Kalafat her defasında, " İstanbul'un depremde en zayıf karnı elektrik şebekeleri ve trafolar. Trafo merkezlerinin çoğu depreme dayanaklı değil" diyordu. 

O YAPILAR SAĞLAM 

"Boğaz Köprülerinde depreme bağlı risk bulunmuyor. Barajlarda da sıkıntılı bir durum şuan için yok. İstanbul'da riskli semtler yerine riskli yapılar olarak değerlendirme yapmak daha doğru olur. Ayasofya, Süleymaniye, Sultanahmet, Topkapı Sarayı gibi tarihi yapıların depremde hasar görme riski bulunsa da yıkılmaları söz konusu değil."

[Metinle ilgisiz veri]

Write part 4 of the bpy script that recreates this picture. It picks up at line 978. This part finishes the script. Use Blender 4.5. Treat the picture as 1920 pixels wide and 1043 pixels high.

Doğan Hoca, yeni yapıların da güvenli olduğunu anlatırken, "Viyadükler, İzmit Geçiş Köprüsü, 3.Köprü, Marmaray, Metrolar, yapımı düşünülen Akkuyu Nükleer Santrali ile stratejik yapılar depremde hasar görmeyecek şekilde projelendirilmiş yapılar. Türkiye genelinde 247 noktada deprem algılayıcı istasyonlarımız var. Sismik ağımızın deprem algılama eşiği son yıllarda önemli bir şekilde düştü. Yani deprem istasyonlarını kurdukça deprem algılama hassasiyeti önemli bir şekilde olumlu yönde gelişti" diyordu.